Nuclear fusion, which fuses atoms together to produce incomprehensible quantities of energy, is much more powerful than nuclear fission. Nuclear fusion is what powers the sun and stars.

The Jewish ‘theory of relativity’ also had a major advance in 1951. The Rebbe, Rabbi Menachem Schneerson, who inherited the leadership of Chabad in 1951, began to teach that the greatest spiritual power which G‑d placed in the universe did not have to be unleashed (only) by fission, i.e. by transforming tremendous pain which 'punctures our reality' into goodness. The Rebbe taught that this could be accomplished by 'fusion' as well. By fusing the many facets of our personal lives, and the Jewish people as a whole, into a single, positive unit. This is accomplished by living in such an uplifted, positive state that reality itself is changed. Pain was not necessary anymore.

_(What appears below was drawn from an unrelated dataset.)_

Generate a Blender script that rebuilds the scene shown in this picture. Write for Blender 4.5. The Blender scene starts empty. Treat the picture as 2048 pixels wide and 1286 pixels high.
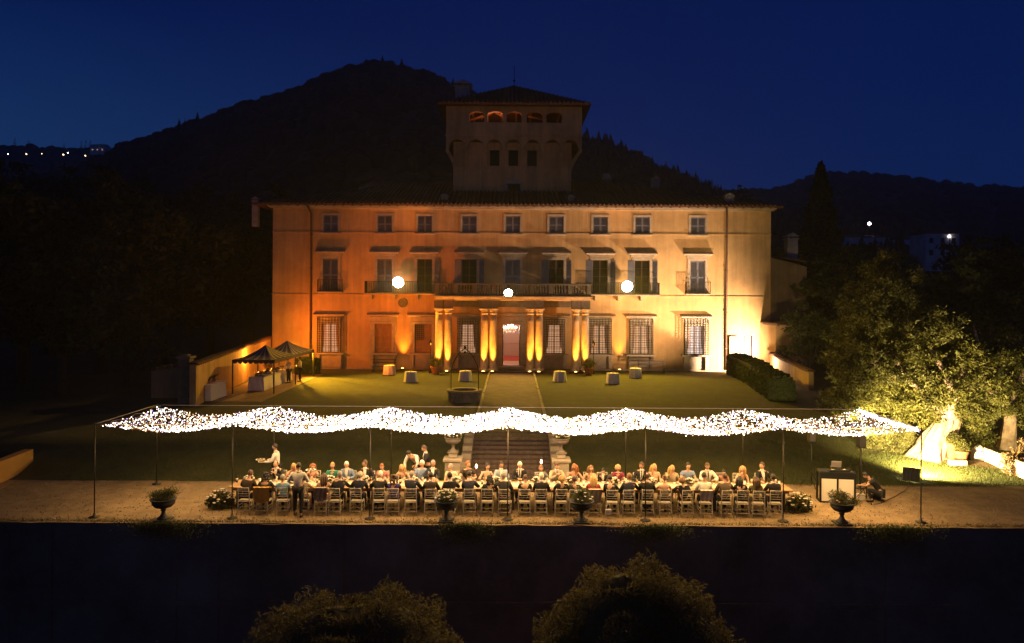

While this new Jewish 'fusion' involved far less pain than 'fission', it was also very challenging in its own way. It’s hard to remain relentlessly upbeat and caring. It’s hard to trust that G‑d is meticulously managing every detail in the world, to the extent that we have nothing to worry about. Jewish ‘fusion’ - adopting a worldview where everything in the word is fused together into one , positive entity, cared for by one Creator - is tough. But it works.

So as we move forward in Jewish history, we bow our heads in awe and gratitude to the countless Jews whose sacrifice, whether in Egyptian slavery, Spanish Inquisitions, the Holocaust, pogroms in Israel or in the IDF, brought us to where we are. And we can take it up from this point onwards. With every smile, every Mitzvah, every act of caring for our fellow Jews we can add light, faith and love to our world. We can prove, once again, that the Jewish people, the Torah and the G‑d-given Jewish connection to the land of Israel are here to stay.

As Albert would say, "There are only two ways to live your life. One is as though nothing is a miracle. The other is as though everything is a miracle.”